To succeed in this market, you need to be able to construct a profile that is extremely attractive to a broad range of people who do not know you in real life. If employers and women can reject large portions of the population for mostly superficial and irrelevant reasons, the solution to this is to do something similar to the A/B testing Facebook, Instagram, and YouTube use on their ads. A dating profile or a resume is essentially a personal ad in digital format. Everyone who puts out digital ads engages in A/B testing, because that is the only way to successful. You must modify the text, style, and images you use on your profile to attract AND maintain relationships.
Attractive profiles are equally important to the maintenance of personal relationships as they are to forming them. If you have an unattractive profile, the profiles you are connected to are going to take a hit as well. This can be observed when someone is being cancelled for a minor social faux pas. Everyone is expected to pile in on the offending person/profile and their friends are more likely to cut them out of their social lives then come to their defense. A huge part of why cancelling someone is so effective, is because profiles are for less durable than people's authenticate character. Before the internet, if someone became famous for their indiscretions, you would need to be a very famous person who did it in public or you would have had to have committed a serious crime. Today anyone can be on the front page of twitter and the information bottleneck that was the news has been destroyed. Everyone must think like a PR representative.
This way of identifying with and interacting with profiles is known as profilicity This is the new way human beings interact with eachother, profilicity is crowding out sincerity. The crux of profilicty is observing something through the lens of the "general peer". This is a 2nd order observation. An employer not only wants you to be able to do the job, but wants you social media presence to be anodyne enough that the "general peer" won't find it offensive. The girl you swiped right on doesn't just want you to be a caring, reasonably attractive person, she wants to be able to show you off on her Instagram. Everyone has, for all intents and purposes, become a brand. This is the core issue "incels" deal with. The skills needed to present yourself that way and interact that way are overrepresented in sociopathic people, but it is impossible to function in this world without these skills. It is doing something terrible to the souls of the people who engage in it, similar to the way a prostitute's soul in corrupted by exploiting vunerable men.

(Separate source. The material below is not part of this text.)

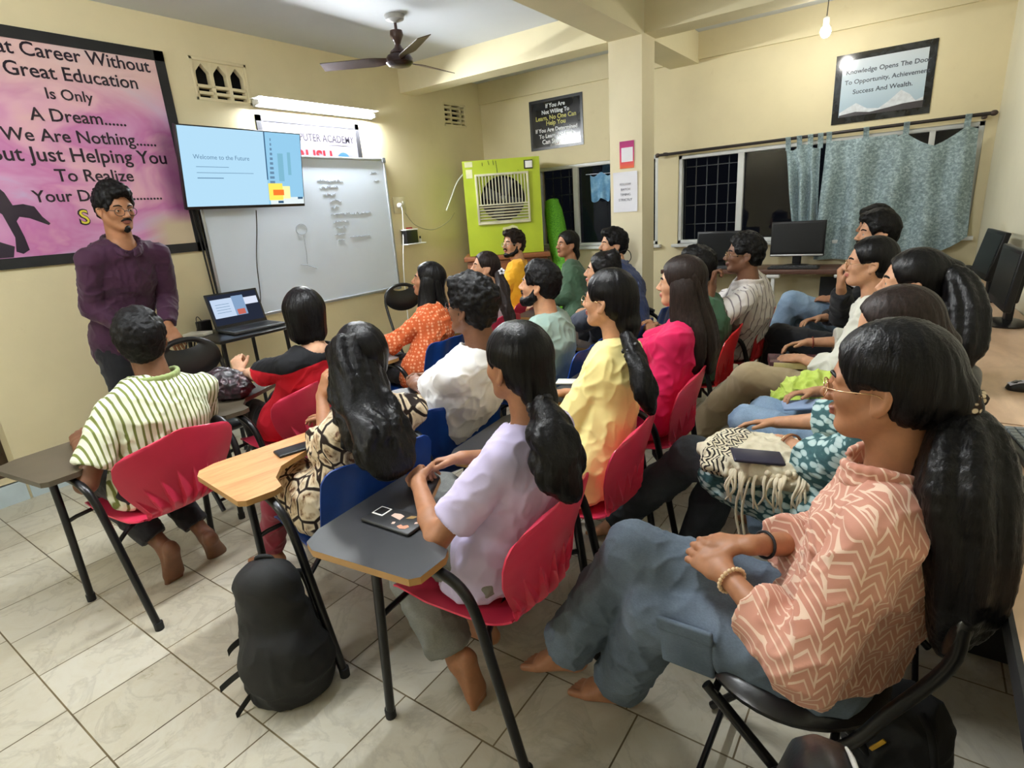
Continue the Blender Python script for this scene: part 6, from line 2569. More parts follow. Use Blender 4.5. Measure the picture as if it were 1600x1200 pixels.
person('p', 'person from behind with a black bob haircut and black and red top',
       head=w(470, 454, 1.205), look=(-4.2, 2.75, 1.45), hip=(-2.62, 1.63, 0.53), heading=180, skin='f', h=0.006,
       top=dict(mat=pat_twotone('black_red_raglan_cloth', rgb(26, 27, 30), rgb(206, 34, 50), 0.87, 0.18), fit=0.018, hem=0.05, folds=0.003, neck=0.076, sl_len=0.80),
       legs=dict(mat=M_BLKT),
       wrists=((-2.99, 1.585, 0.745), (-2.98, 1.80, 0.72)), fdir=((-0.35, 0.1, 0.9), (-1, 0, 0.1)), hcurl=(0.9, 1.1, 0.7), poles=((0.3, -1.0, -0.6), (-0.3, -0.8, -0.7)),
       ankles=((-2.80, 1.58, 0.08), (-2.80, 1.76, 0.08)), knees=((-2.93, 1.57, 0.53), (-2.93, 1.76, 0.53)),
       hair=('bob', H_BLACK))
person('p', 'person in an orange dotted top with long straight black hair over the shoulder',
       head=w(672, 412, 1.205), look=(-4.0, 1.85, 1.5), hip=(-2.60, 2.62, 0.53), heading=184, skin='b', h=0.0065,
       top=dict(mat=pat_dots('orange_dotted_cloth', rgb(196, 92, 50), rgb(226, 158, 120), 46, 0.30), sleeve='three', fit=0.020, hem=0.06, folds=0.006),
       legs=dict(mat=M_BLKT),
       wrists=((-2.95, 2.42, 0.71), (-2.98, 2.68, 0.71)),
       hair=('long', H_BLACK, dict(t=0.014, ears=False, flat=[[(-0.04, 0.0, 0.03, 0.085, 0.06), (-0.085, 0.0, -0.08, 0.082, 0.04), (-0.135, 0.0, -0.18, 0.085, 0.035), (-0.165, 0.0, -0.30, 0.08, 0.03), (-0.165, 0.0, -0.44, 0.06, 0.022)],
                                                        [(-0.01, 0.055, 0.05, 0.02, 0.045), (-0.01, 0.072, 0.0, 0.022, 0.05), (-0.02, 0.082, -0.10, 0.024, 0.065), (-0.04, 0.11, -0.22, 0.026, 0.07), (-0.06, 0.12, -0.36, 0.02, 0.05)]])))
person('p', 'person in a white top with a dark ponytail held by a white clip',
       head=crown('pw', 760, 395, 1.21), look=(-3.9, 2.0, 1.5), hip=(-2.66, 3.40, 0.53), heading=186, skin='a', h=0.0065,
       top=dict(mat=cloth('white_cotton', rgb(222, 222, 224)), fit=0.016, hem=0.05, folds=0.004),
       legs=dict(mat=M_JGREY),
       hair=('pony', H_BROWN, dict(locks=[[(-0.06, 0, 0.02, 0.055), (-0.105, 0.0, -0.02, 0.04)]], tail=[tail('pw', (779, 428, 0.06, 0.032), (785, 450, 0.10, 0.044), (790, 475, 0.13, 0.044), (797, 500, 0.13, 0.034), (800, 516, 0.12, 0.016))], wave=0.008)),
       extras=(scrunchie(plain('white_clip', rgb(232, 232, 236), 0.4), nd(784, 424, HD['pw'], -0.10), 0.016, 0.010, (0.4, -0.5, 0.2), 'hair_clip', 5),))
person('p', 'person in a mustard yellow shirt and clear glasses in front of the air cooler',
       head=w(803, 361, 1.32), look=(-3.9, 2.2, 1.5), hip=(-2.97, 4.20, 0.55), heading=190, skin='a', h=0.0065, male=True,
       top=dict(mat=cloth('mustard_cloth', rgb(222, 162, 34)), fit=0.020, hem=0.07, folds=0.005, collar=(cloth('mustard_cloth', rgb(222, 162, 34)), 0.034, 0.080)),
       legs=dict(mat=M_JDARK),
       hair=('quiff', H_BROWN, dict(vol=0.016, fringe=0.02, amp=0.008, sc=42)),
       extras=(glasses(M_CLEARF, 0.022, rr=0.0016), beard(H_SHORT, True, True, 0.0)))
person('p', 'person in a dark green sweater with smooth black hair near the green netting roll',
       head=w(887, 362, 1.29), look=(-3.9, 2.0, 1.5), hip=(-2.26, 4.14, 0.54), heading=190, skin='b', h=0.0065,
       top=dict(mat=cloth('bottle_green_knit', rgb(58, 84, 62)), sleeve='long', fit=0.022, hem=0.06, folds=0.005),
       legs=dict(mat=M_BLKT),
       hair=('pony', H_BLACK, dict(t=0.012, locks=[[(-0.06, 0, -0.02, 0.055), (-0.085, 0, -0.085, 0.042), (-0.085, 0, -0.13, 0.03)]])))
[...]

"Social media platforms make you perform
in public for approval, but LinkedIn is among
the worst because it makes you perform in
public for money. In that sense, it's only
cousin is only fans"
Naval Ravikant.
Tying real identity to our digital profiles has forced everyone to commodify themselves in the most crass way possible. They overshare details of their lives in a way that is pornographic. Writing a story about your personal trauma for the world to see and monetizing it with ads, whether the trauma is the loss of a loved one or a crime committed against you, cheapens it. Interacting with people in this way is extremely alienating. We are all incels now. We are all sex workers now.